Bolca imge ve benzetmeye yer vermesini ise çok sevdim. Genel olarak yaratıcı benzetmeleri çok severim. İyi benzetmeler ve imgeler o anı yaşamışım gibi hissettirir. Sylvia da kalemini çok güçlü kullanmış. Aynı zamanda İçsel çatışmalarını okurken o kadar ben gibiydi ki. Birinin aklımı okumuş olabileceğini ve bu kitabı şaka olsun diye önüme koyduğunu düşündüm. İnsanın depresyona “girme evresinde” diyeyim, içinde düşündüğüyle dışarı yansıttığı farklı olabiliyor. Özellikle Jay Cee’yle olan konuşması bunu çok iyi vurguluyor. Aynı zamanda kimlik bunalımını ve kararsızlığını da görebiliyoruz çok net bir şekilde. Esther “Kendimi çok mutsuz hissediyordum. Maskem daha o sabah Jay Cee tarafından düşürülmüştü.” diyerek ifade ediyor kendini. Artık ne istediğinden emin olmayan Esther, ileride ne yapmak istediğini soran ve kendisini köşeye sıkıştıran editörüyle konuşurken: “ 'İşimle ilgileniyorum.’ bu sözleri haykırmak geliyordu içimden, sanki o zaman daha inandırıcı olacaklardı ama kendimi tuttum. Hayatım boyunca okumak, yazmak, deli gibi çalışmaktan başka bir şey istemediğimi söyleyip durmuştum kendime... Okulu bitirince yapmak istediğim çok şey vardı. Genellikle bu planlar dilimin ucunda olurdu. ‘aslında pek bilemiyorum’ dediğimi duydum. Bunu söylediğimi duyar duymaz derin bir şokla sarsıldım. Çünkü söylediğim anda bunun gerçek olduğunu fark etmiştim.” diyor. Kendisiyle çatışmasını anlamışsınızdır. Ve yine şöyle bir konuşma geçiyor: “ ‘Eskiden beri hep Almanca öğrenmeyi istedim.’ Aşağı yukarı beş yıldır herkese aynı şeyi söylüyordum.”  burada annesinin, babasının ve kardeşinin Almanca bilgisinden bahsediyor. Yani Almanca öğrenmeyi istemiyor aslında, onun için bir zorunluluk ve her geçen gün ertelese de kendine ve çevresine yalanlar söylemeyi bırakmıyor. Uzun bir diyalog ve hem bu konuşmada hem de kitabın farklı köşelerinde buna benzer iç konuşmalarla karşılaşacaksınız. Esther, kitabın başından beri yorgun ve üzgün hissediyor, bir süre sonra yapması gereken şeyleri neden yapmadığını kendisi de çözemiyor. “Yürümemekte direnen inatçı bir yük atı gibi duruyordum.” 

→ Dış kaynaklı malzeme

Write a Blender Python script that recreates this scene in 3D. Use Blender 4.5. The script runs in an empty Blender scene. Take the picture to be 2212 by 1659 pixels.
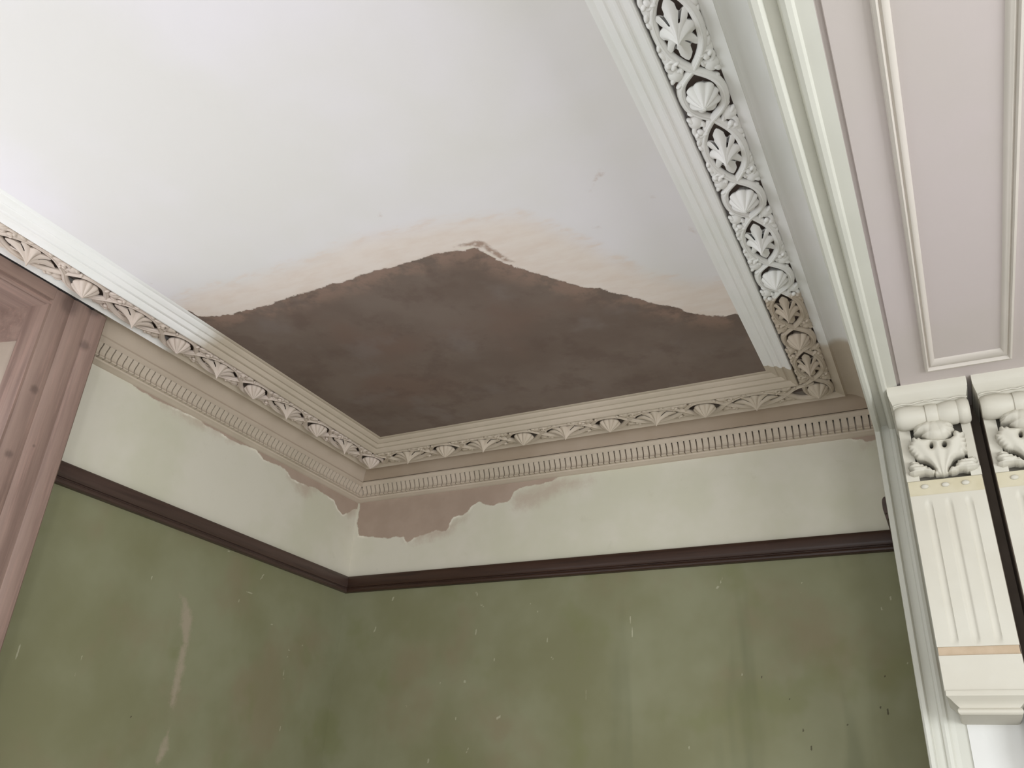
import bpy, bmesh, math, random
import numpy as np
from mathutils import Vector, Matrix

# ------------------------------------------------------------------ scene, camera, light
S = bpy.context.scene
COL = S.collection
ZO = 1.6                       # eye height: all heights below are written relative to the eye, then lifted by ZO
CX, CY = 2.4125, -2.9957
R = np.array([[0.8901086637671898, 0.45307901047061333, 0.04925420751120718],
              [-0.16829374404988706, 0.42719929663177963, -0.8883568971258029],
              [-0.4235372266994468, 0.7824449956567441, 0.45650415810971384]])
FPX = 1799.663
cam_data = bpy.data.cameras.new('camera')
cam = bpy.data.objects.new('camera', cam_data)
COL.objects.link(cam)
cam_data.sensor_fit = 'HORIZONTAL'
cam_data.sensor_width = 36.0
cam_data.lens = FPX / 2212 * 36.0
cam_data.clip_start = 0.02
M4 = Matrix([[R[0][i], -R[1][i], -R[2][i]] for i in range(3)]).to_4x4()
M4.translation = (CX, CY, ZO)
cam.matrix_world = M4
S.camera = cam

S.view_settings.view_transform = 'Standard'
S.view_settings.look = 'None'
S.view_settings.gamma = 1.0
S.view_settings.use_curve_mapping = False
S.view_settings.exposure = 0.0

world = bpy.data.worlds.new('daylight')
S.world = world
world.use_nodes = True
bg = world.node_tree.nodes['Background']
bg.inputs['Color'].default_value = (0.80, 0.90, 1.0, 1)
bg.inputs['Strength'].default_value = 1.0


def area(name, loc, direction, sx, sy, power, color):
    d = bpy.data.lights.new(name, 'AREA')
    d.shape = 'RECTANGLE'
    d.size, d.size_y = sx, sy
    d.energy = power
    d.color = color
    o = bpy.data.objects.new(name, d)
    COL.objects.link(o)
    o.location = (loc[0], loc[1], loc[2] + ZO)
    o.rotation_euler = Vector(direction).to_track_quat('-Z', 'Z').to_euler()
    return o


# daylight entering by three windows, plus an added fill lamp in the next room
area('daylight_side_window', (-0.34, -2.62, 0.10), (1, 0, 0), 1.45, 2.2, 45, (0.87, 0.93, 1.0))
area('daylight_front_window', (2.30, -5.26, -0.45), (0, 1, 0), 1.4, 2.2, 30, (0.90, 0.94, 1.0))
area('daylight_next_room_window', (4.05, -5.26, -0.45), (0, 1, 0), 0.7, 2.2, 46, (0.92, 0.95, 1.0))
area('added_fill_next_room_side', (4.96, -3.3, -0.2), (-1, 0, 0), 1.3, 1.9, 100, (0.90, 0.94, 1.0))  # added fill to brighten the left wall, not a known window


# ------------------------------------------------------------------ helpers
def hit(px, axis, value):
    """photo pixel -> point on a wall plane (used to place stains and marks)"""
    r = R.T @ np.array([(px[0] - 1106) / FPX, (px[1] - 829.5) / FPX, 1.0])
    C = np.array([CX, CY, 0.0])
    return C + r * ((value - C[axis]) / r[axis])


def link(name, me, mat=None, parent=None, loc=None):
    o = bpy.data.objects.new(name, me)
    COL.objects.link(o)
    if mat is not None:
        for m in (mat if isinstance(mat, (list, tuple)) else [mat]):
            me.materials.append(m)
    if parent is not None:
        o.parent = parent
    if loc is not None:
        o.location = loc
    return o


def mesh(name, verts, faces, mat=None, parent=None, smooth=False, origin=None, sharp=None, mi=None):
    """verts are relative to eye height; origin (same frame) becomes the object's origin"""
    me = bpy.data.meshes.new(name)
    if origin is None:
        vs = [(v[0], v[1], v[2] + ZO) for v in verts]
        loc = (0, 0, 0)
    else:
        vs = [(v[0] - origin[0], v[1] - origin[1], v[2] - origin[2]) for v in verts]
        loc = (origin[0], origin[1], origin[2] + ZO)
    me.from_pydata(vs, [], faces)
    bm = bmesh.new()
    bm.from_mesh(me)
    bmesh.ops.recalc_face_normals(bm, faces=bm.faces)
    bm.to_mesh(me)
    bm.free()
    if smooth:
        me.polygons.foreach_set('use_smooth', [True] * len(me.polygons))
        if sharp:
            me.set_sharp_from_angle(angle=math.radians(sharp))
    if mi is not None:
        me.polygons.foreach_set('material_index', mi)
    o = link(name, me, mat, parent)
    if parent is not None:
        p, q = Vector((0, 0, 0)), parent
        while q is not None:
            p, q = p + q.location, q.parent
        o.location = (loc[0] - p[0], loc[1] - p[1], loc[2] - p[2])
    else:
        o.location = loc
    me.update()
    return o


class MB:
    """collects simple solids into one mesh"""
    def __init__(s):
        s.v, s.f = [], []

    def add(s, v, f):
        n = len(s.v)
        s.v += [tuple(p) for p in v]
        s.f += [tuple(i + n for i in q) for q in f]

    def box(s, a, b):
        x0, y0, z0 = a
        x1, y1, z1 = b
        s.add([(x0, y0, z0), (x1, y0, z0), (x1, y1, z0), (x0, y1, z0), (x0, y0, z1), (x1, y0, z1), (x1, y1, z1), (x0, y1, z1)],
              [(0, 3, 2, 1), (4, 5, 6, 7), (0, 1, 5, 4), (1, 2, 6, 5), (2, 3, 7, 6), (3, 0, 4, 7)])

    def prism(s, ring0, ring1, closed=True, caps=True):
        n = len(ring0)
        f = [(i, (i + 1) % n, n + (i + 1) % n, n + i) for i in range(n if closed else n - 1)]
        if caps and closed:
            f += [tuple(range(n))[::-1], tuple(range(n, 2 * n))]
        s.add(list(ring0) + list(ring1), f)

    def loft(s, rings, closed=True, caps=True):
        n = len(rings[0])
        v = [p for r in rings for p in r]
        f = []
        for k in range(len(rings) - 1):
            for i in range(n if closed else n - 1):
                f.append((k * n + i, k * n + (i + 1) % n, (k + 1) * n + (i + 1) % n, (k + 1) * n + i))
        if caps and closed:
            f += [tuple(range(n))[::-1], tuple(range(len(v) - n, len(v)))]
        s.add(v, f)

    def tube(s, pts, rad, n=8, flat=1.0, up=(0, 0, 1)):
        """round bar along pts; rad a number or list; flat squashes it along up"""
        P = [Vector(p) for p in pts]
        U = Vector(up)
        rings = []
        for i, p in enumerate(P):
            t = (P[min(i + 1, len(P) - 1)] - P[max(i - 1, 0)]).normalized()
            a = t.cross(U)
            a = a.normalized() if a.length > 1e-6 else Vector((1, 0, 0))
            b = a.cross(t).normalized()
            r = rad[i] if isinstance(rad, (list, tuple)) else rad
            rings.append([tuple(p + a * (r * math.cos(k * 2 * math.pi / n)) + b * (r * flat * math.sin(k * 2 * math.pi / n))) for k in range(n)])
        s.loft(rings)

    def blob(s, c, rx, ry, rz, rot=0.0, nu=12, nv=8):
        rings = []
        cr, sr = math.cos(rot), math.sin(rot)
        for j in range(nv + 1):
            th = math.pi * (0.02 + 0.96 * j / nv)
            ring = []
            for i in range(nu):
                ph = 2 * math.pi * i / nu
                x, y, z = rx * math.sin(th) * math.cos(ph), ry * math.sin(th) * math.sin(ph), rz * math.cos(th)
                ring.append((c[0] + x * cr - y * sr, c[1] + x * sr + y * cr, c[2] + z))
            rings.append(ring)
        s.loft(rings)

    def build(s, name, mat, parent=None, smooth=False, sharp=None, origin=None):
        return mesh(name, s.v, s.f, mat, parent, smooth, origin, sharp)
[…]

Arkadaşlık ilişkileri, sonradan çizdiği sınırlar, insanlar hakkındaki çıkarımları okumaya değer. Esther her zaman diğerlerinden farklı olduğunun bilincinde. 

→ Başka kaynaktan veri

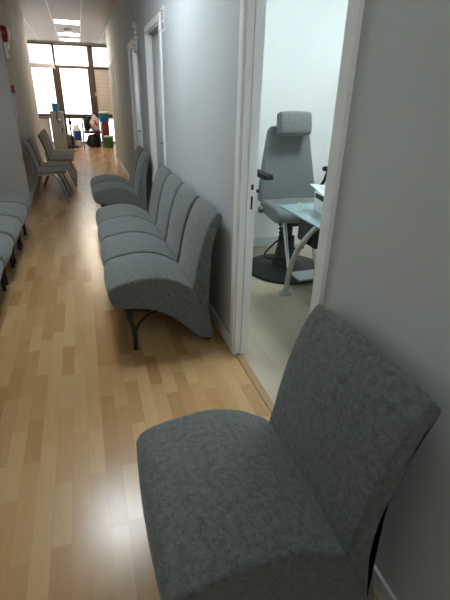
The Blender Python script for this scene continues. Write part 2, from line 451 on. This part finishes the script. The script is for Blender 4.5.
# ------------------------------------------------------------------ armless waiting chair (faces -x, x measured from the seat front)
def waiting_chair(name, label, group, W=.474, SX=1.0):
    X0 = .045
    def fx_(a, b):            # a slightly shallower build keeps its full depth at the floor
        k = min(1, max(0, (.42-b)/.36)) if a > .5 else 0
        return (a-X0)*(SX + (1.0-SX)*k)
    t = thing(name, label, 'chair', (0, 0, 0), 0, group)
    seat = [(.045, .395), (.056, .432), (.09, .458), (.17, .477), (.27, .489), (.36, .482), (.44, .457), (.50, .422), (.548, .386),
            (.585, .30), (.620, .215), (.652, .12), (.672, .045), (.672, .024), (.64, .022), (.59, .038), (.54, .085), (.49, .140), (.42, .205), (.35, .250), (.27, .282), (.19, .297), (.115, .305), (.065, .335)]
    sp = closed_curve([(fx_(a, b), b) for a, b in seat], 4)
    bm, ring = cushion(sp, 0, W, .018, .010)
    s = obj('seat', bm, FAB, t)
    # piping along the seam of the side panels
    for yy in (.006, W-.006):
        pts = [(v.x, yy, v.y) for v in ring]
        obj('seam', tube(bmesh.new(), pts + [pts[0]], .0026, 6, cap=False), FAB, s)
    back = [(.550, .395), (.566, .46), (.580, .54), (.600, .63), (.624, .71), (.654, .785), (.684, .830), (.706, .848), (.728, .838), (.730, .812),
            (.706, .745), (.684, .67), (.664, .58), (.649, .48), (.643, .37), (.652, .26), (.668, .15), (.684, .06), (.686, .024), (.662, .024),
            (.640, .06), (.618, .14), (.590, .22), (.560, .30), (.545, .36)]
    bp = closed_curve([(fx_(a, b), b) for a, b in back], 4)
    bm, ring = cushion(bp, .008, W-.008, .022, .008)
    bk = obj('backrest', bm, FAB, t)
    for yy in (.006, W-.006):
        pts = [(v.x, yy+(.008 if yy < .1 else -.008), v.y) for v in ring]
        obj('seam', tube(bmesh.new(), pts + [pts[0]], .0026, 6, cap=False), FAB, bk)
    for yy in (.035, W-.035):
        bm = bmesh.new()
        tube(bm, smooth_path([(.135, yy, 0), (.133, yy, .12), (.110, yy, .23), (.088, yy, .31)], 4), .0145, 8)
        tube(bm, smooth_path([(.134, yy, .10), (.160, yy, .17), (.215, yy, .225), (.30, yy, .262)], 4), .009, 8)
        tube(bm, [(.09, yy, .285), (.24, yy, .262)], .009, 8)
        box(bm, .118, .152, yy-.016, yy+.016, 0, .006)
        obj('leg', bm, BLACK, t)
        obj('rear_foot', lathe(bmesh.new(), [(.016, 0), (.018, .004), (.014, .03)], 12, (.612, yy, 0)), RUBBER, t)
    obj('cross_rail', tube(bmesh.new(), [(.128, .035, .16), (.128, W-.035, .16)], .008, 8), BLACK, t)
    return t
G1 = 'grey armless seats in the row of four'
GF = 'front left row of grey armless seats'
w0 = waiting_chair('waiting_chair', 'single dark grey armless chair in the foreground before the open doorway', None, .55, .945)
w0.location = (.052, .535, 0)
wr0 = waiting_chair('waiting_chair', 'grey armless chair nearest the open doorway in the row of four', G1)
wr0.location = (.035, 2.27, 0)
for i, (y, lb) in enumerate(((2.765, 'grey armless chair second from the doorway in the row of four'),
                             (3.26, 'grey armless chair third from the doorway in the row of four'),
                             (3.755, 'grey armless chair at the far end of the row of four'))):
    dup(wr0, (.035, y, 0), 0, lb, G1)
dup(wr0, (.03, 5.02, 0), 0, 'near one of the two grey armless chairs set apart between doorways', 'pair of grey armless seats')
dup(wr0, (.03, 5.515, 0), 0, 'far one of the two grey armless chairs set apart between doorways', 'pair of grey armless seats')
for y, lb in ((5.07, 'grey armless chair at the far end of the left row, beside the wall corner'),
              (4.55, 'grey armless chair second from the wall corner in the left row'),
              (4.03, 'grey armless chair third from the wall corner in the left row'),
              (3.51, 'grey armless chair fourth from the wall corner in the left row'),
              (2.99, 'grey armless chair at the near end of left row, cut by the photo edge')):
    dup(wr0, (-.615, y, 0), PI, lb, 'grey armless seats along the left wall')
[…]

Cinsel deneyim ve kadın-erkek ilişkilerini sorgularken de önce erkek arkadaşı Buddy Willard üzerinden bir aydınlanma yaşıyor. Kadınların hep masum kalmasını isteyen aileler ve erkekler karşısında aslında Esther, Buddy’nin de ona sadık kalacağını düşünmüştür. Yani bu sadakatin karşılıklı olmasıdır mantıklı olan. Ancak bir gün öğrenir ki erkek arkadaşı ona sadık kalmamıştır. Esther çok sinirlerinir, o zaman Buddy, Esther’i hak etmez veya eşitlenmeleri gerekir ki bunun için birini bulması gerekir. Ailelerin ise masum, evinin kadını evlenecek kız imajı da Esther’i oldukça sorgulatır. New York’tayken düşünür. Ne iyi yemek yapabiliyordur, ne at binebilir ne başka bir beceri. Elle tutulur hiçbir özelliğinin olmadığını düşünerek yetersiz hisseder. Ne kariyer kadınıdır ne de ev kızı. Evlenmeyi istemez. Erkeklere herhangi bir şekilde hizmet etme fikrinden nefret eder. Ancak burslar ve ödüller dönemi de artık kapanıyordur. New York’ta kariyerinin de çok iyi gitmediğini düşünmesiyle elinde bir şey kalmaz.

“Kendimi koşu yolu olmayan bir dünyada yaşayan yarış atı gibi hissediyordum”  der. Sonunda o meşhur incir ağacı metaforu gelir. “Her dalın ucunda tombul, mor bir incir ağacı gibi eşsiz bir gelecek beni çağırıyor... dalların çatallındığı noktada hangisini seçeceğime bir türlü karar veremiyordum.”  

Esther yaşadığı toplumun isteklerine uyamıyor, kalıplarına sığamıyordu. Bunun sonucunda girdiği bunalım ve kimlik kaybından nasıl çıktığını da sizin kendi okur deneyiminize bırakıyorum.